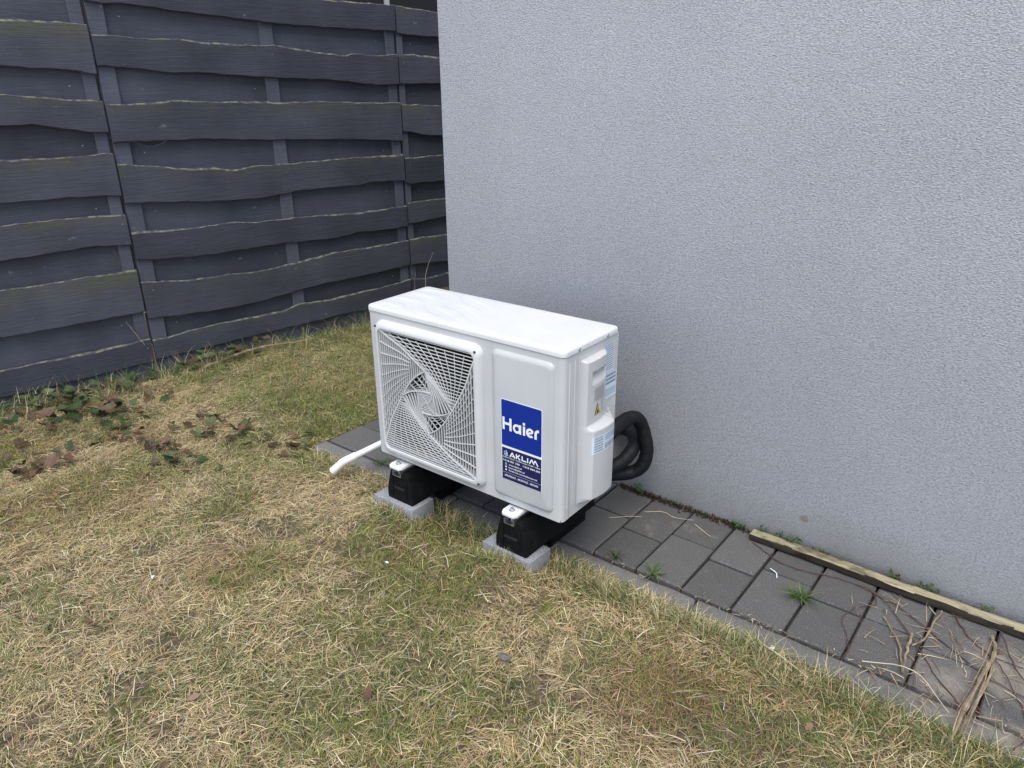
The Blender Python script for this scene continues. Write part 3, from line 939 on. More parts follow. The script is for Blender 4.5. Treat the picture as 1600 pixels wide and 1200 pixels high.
l2 = decal('specification_label', [(.2075, .268, .418, .513), (.2065, .286, .332, .417)], M_label, unit, .0012, None)
R_.seed(9)
decal('label_print', textlines(.211, .265, .424, .510, .0066, .0026) + textlines(.211, .282, .374, .412, .0125, .0075) + textlines(.211, .282, .338, .364, .0062, .0022), M_ink, l2, .0016, None)
V, F = tube_data([(UW + .012, .2195, .304), (UW + .012, .2245, .304)], .006, 10)
link('cover_knob', mesh('cover_knob', V, F, 40), M_cover, unit)

# ------------------------------------------------------------------ stickers and lettering on the raised panel
def plate(name, x0, x1, z0, z1, h, mat, parent, r=.004):
    pts = rrect(x0, x1, z0, z1, r, 4)
    me = mesh(name, [(x, -h, z) for x, z in pts] + [(x, -h + .0004, z) for x, z in pts], [tuple(range(len(pts)))] + [(i, (i + 1) % len(pts), (i + 1) % len(pts) + len(pts), i + len(pts)) for i in range(len(pts))])
    return link(name, me, mat, parent)
H0 = .012
back = plate('sticker_border', .5835, .7370, .0905, .3638, H0 + .0005, M_print, raised, .005)
blue = plate('brand_sticker', .5855, .7350, .2095, .3618, H0 + .0011, M_blue, raised)
navy = plate('installer_sticker', .5860, .7350, .0920, .2015, H0 + .0011, M_navy, raised, .001)
def strokes(name, paths, w, x, z, sc, h, mat, parent):
    V, F = [], []
    for si, pth in enumerate(paths):
        ww = w
        if isinstance(pth, tuple) and len(pth) == 2 and isinstance(pth[1], float): pth, ww = pth
        P = [np.array(q, float) for q in pth]; o_ = len(V)
        closed = np.linalg.norm(P[0] - P[-1]) < 1e-6
        for i, q in enumerate(P):
            if closed and i in (0, len(P) - 1): t = P[1] - P[-2]
            else: t = P[min(i + 1, len(P) - 1)] - P[max(i - 1, 0)]
            t /= np.linalg.norm(t); nn = np.array((-t[1], t[0])) * ww / 2
            for s_ in (q + nn, q - nn): V.append((x + s_[0] * sc, -h - si * .00022, z + s_[1] * sc))
        for i in range(len(P) - 1):
            a = o_ + 2 * i; F.append((a, a + 1, a + 3, a + 2))
    # every stroke at its own tiny height, so that crossings do not share a plane
    return link(name, mesh(name, V, F), mat, parent)
def arc(cx, cy, r, a0, a1, n=16, sy=1.0):
    return [(cx + r * math.cos(math.radians(a0 + (a1 - a0) * k / n)), cy + r * sy * math.sin(math.radians(a0 + (a1 - a0) * k / n))) for k in range(n + 1)]
HX, HZ, SC = .5895, .2632, .042
hh = H0 + .0016
strokes('letter_h', [[(.10, 0), (.10, 1)], [(.74, 0), (.74, 1)], [(.2, .52), (.64, .52)]], .2, HX, HZ, SC, hh, M_print, blue)
strokes('letter_a', [arc(.36, .36, .27, 0, 360, 28), [(.66, 0), (.66, .74)]], .185, HX + .0400, HZ - .0006, SC, hh, M_print, blue)
strokes('letter_i', [[(.1, 0), (.1, .72)], [(.1, .80), (.1, 1.0)]], .2, HX + .0778, HZ, SC, hh, M_print, blue)
strokes('letter_e', [arc(.36, .36, .27, -45, 22, 8)[:1] + arc(.36, .36, .27, -45, -332, 26), ([(.14, .27), (.60, .46)], .15)], .185, HX + .0895, HZ - .0006, SC, hh, M_print, blue)
strokes('letter_r', [[(.10, 0), (.10, .44)] + arc(.38, .40, .28, 170, 88, 8)], .2, HX + .1205, HZ, SC, hh, M_print, blue)
AX, AZ, AS = .5860, .1755, .0165
hn = H0 + .0017
strokes('letter_a', [[(.07, 0), (.66, 1.0)], [(.60, 1.0), (1.26, 0)], ([(.48, .26), (.98, .26)], .2)], .27, AX + .0300, AZ, AS, hn, M_print, navy)
strokes('letter_k', [[(.13, 0), (.13, 1)], [(.30, .5), (.92, 1.0)], [(.40, .55), (1.04, 0)]], .26, AX + .0540, AZ, AS, hn, M_print, navy)
strokes('letter_l', [[(.13, 1), (.13, .0)], [(.26, .12), (1.12, .12)]], .25, AX + .0760, AZ, AS, hn, M_print, navy)
strokes('letter_i', [[(.13, 0), (.13, 1)]], .26, AX + .0968, AZ, AS, hn, M_print, navy)
strokes('letter_m', [[(.07, 0), (.62, 1)], [(.60, 1.0), (1.12, .12)], [(.92, .25), (1.45, 1)], [(1.40, 1), (2.02, 0)]], .25, AX + .1045, AZ, AS, hn, M_print, navy)
fl = []
for k in range(6):
    a = math.radians(90 + 60 * k); d = np.array((math.cos(a), math.sin(a))); nn = np.array((-d[1], d[0]))
    fl.append([tuple(d * .06), tuple(d)])
    for s_ in (1, -1): fl.append([tuple(d * .55), tuple(d * .86 + nn * .28 * s_)])
strokes('snowflake', fl, .15, AX + .0175, .1840, .0098, hn, M_skyprint, navy)

def text_mesh(body, size, bold=0.0):
    cu = bpy.data.curves.new('txt', 'FONT'); cu.body = body; cu.size = size; cu.offset = bold
    cu.resolution_u = 2
    ob = bpy.data.objects.new('txt', cu); COL.objects.link(ob)
    bpy.context.view_layer.update()
    dg = bpy.context.evaluated_depsgraph_get()
    me = bpy.data.meshes.new_from_object(ob.evaluated_get(dg))
    bpy.data.objects.remove(ob); bpy.data.curves.remove(cu)
    return me
def text(name, body, x, z, width, height, parent, mat=None, bold=.0):
    me = text_mesh(body, 1.0, bold)
    c = np.empty(len(me.vertices) * 3); me.vertices.foreach_get('co', c); c = c.reshape(-1, 3)
    w = c[:, 0].max() - c[:, 0].min(); hgt = .73
    out = np.zeros_like(c)
    out[:, 0] = x + (c[:, 0] - c[:, 0].min()) * width / w
    out[:, 2] = z + c[:, 1] * height / hgt
    out[:, 1] = -hn
    me.vertices.foreach_set('co', out.ravel()); me.update(); me.materials.clear()
    return link(name, me, mat or M_print, parent)
text('services_text', 'KLIMATYZACJA / WENTYLACJA / POMPY CIEPŁA', .5890, .1675, .1435, .0046, navy, M_print, .01)
text('phone_text', '518 001 330', .5965, .1558, .058, .0062, navy, M_print, .02)
text('phone_text', '518 844 283', .6735, .1558, .058, .0062, navy, M_print, .02)
strokes('phone_icon', [arc(0, 0, 1, 20, 340, 10)], .5, .5920, .1590, .0022, hn, M_print, navy)
strokes('phone_icon', [arc(0, 0, 1, 20, 340, 10)], .5, .6690, .1590, .0022, hn, M_print, navy)
text('web_text', 'www.aklim.pl', .6120, .1442, .050, .0055, navy, M_print, .015)
text('web_text', 'biuro@aklim.pl', .6120, .1343, .061, .0055, navy, M_print, .015)
text('web_text', 'facebook.com/aklimserwis', .6120, .1244, .109, .0055, navy, M_print, .015)
strokes('globe_icon', [arc(0, 0, 1, 0, 360, 12)], .45, .6015, .1468, .0028, hn, M_print, navy)
strokes('mail_icon', [[(-1.2, 0), (1.2, 0)]], 1.6, .6015, .1368, .0028, hn, M_print, navy)
strokes('page_icon', [[(-1, 0), (1, 0)]], 2.0, .6015, .1268, .0028, hn, M_print, navy)
strokes('rule', [[(0, 0), (1, 0)]], .005, .5880, .1168, .145, hn, M_skyprint, navy)
text('trade_text', 'SPRZEDAŻ - MONTAŻ - SERWIS', .5960, .1035, .128, .0062, navy, M_print, .02)

# white mounting feet under the casing, bolted to the channels
for x in (.119, .628):
    for yy_, sgn in ((0.0, -1), (UD, 1)):
        bm = bmesh.new()
        pts = [(-.030, .035), (-.030, -.030), (-.022, -.044), (.022, -.044), (.030, -.030), (.030, .035)]
        lo = [bm.verts.new((x + a, yy_ + (b2 if sgn < 0 else -b2), -.022)) for a, b2 in pts]
        hi = [bm.verts.new((x + a, yy_ + (b2 if sgn < 0 else -b2), -.009)) for a, b2 in pts]
        bm.faces.new(lo); bm.faces.new(hi)
        for i in range(6): bm.faces.new((lo[i], lo[(i + 1) % 6], hi[(i + 1) % 6], hi[i]))
        bmesh.ops.recalc_face_normals(bm, faces=bm.faces)
        bmesh.ops.bevel(bm, geom=list(bm.edges), offset=.003, segments=2, profile=.5, affect='EDGES')
        ft = link('mounting_foot', bm_mesh('mounting_foot', bm, 40), M_pvc, unit)
        yb = yy_ + sgn * .020
        for (r0, r1, z0, z1, sg) in ((.0105, .0105, -.009, -.0072, 16), (.0075, .0070, -.0072, -.0010, 6), (.0036, .0030, -.0010, .0035, 8), (.0036, .0036, -.045, -.0221, 8)):
            V, F = tube_data([(x, yb, z0), (x, yb, z1)], [r0, r1], sg)
            link('bolt', mesh('bolt', V, F, 30), M_steel, ft)
        box('leg_web', x - .020, x + .020, yy_ + (.036 if sgn < 0 else -.056), yy_ + (.056 if sgn < 0 else -.036), -.0215, -.0045, M_pvc, ft)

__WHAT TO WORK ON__
Write out exactly the lines between the start of the data and the line with "link('cover_knob', mesh('cover_knob', V, F, 40), M_cover, unit)", including both, but none of the pictures.

__COMPLETED EXERCISE__
The Blender Python script for this scene continues. Write part 3, from line 939 on. More parts follow. The script is for Blender 4.5. Treat the picture as 1600 pixels wide and 1200 pixels high.
l2 = decal('specification_label', [(.2075, .268, .418, .513), (.2065, .286, .332, .417)], M_label, unit, .0012, None)
R_.seed(9)
decal('label_print', textlines(.211, .265, .424, .510, .0066, .0026) + textlines(.211, .282, .374, .412, .0125, .0075) + textlines(.211, .282, .338, .364, .0062, .0022), M_ink, l2, .0016, None)
V, F = tube_data([(UW + .012, .2195, .304), (UW + .012, .2245, .304)], .006, 10)
link('cover_knob', mesh('cover_knob', V, F, 40), M_cover, unit)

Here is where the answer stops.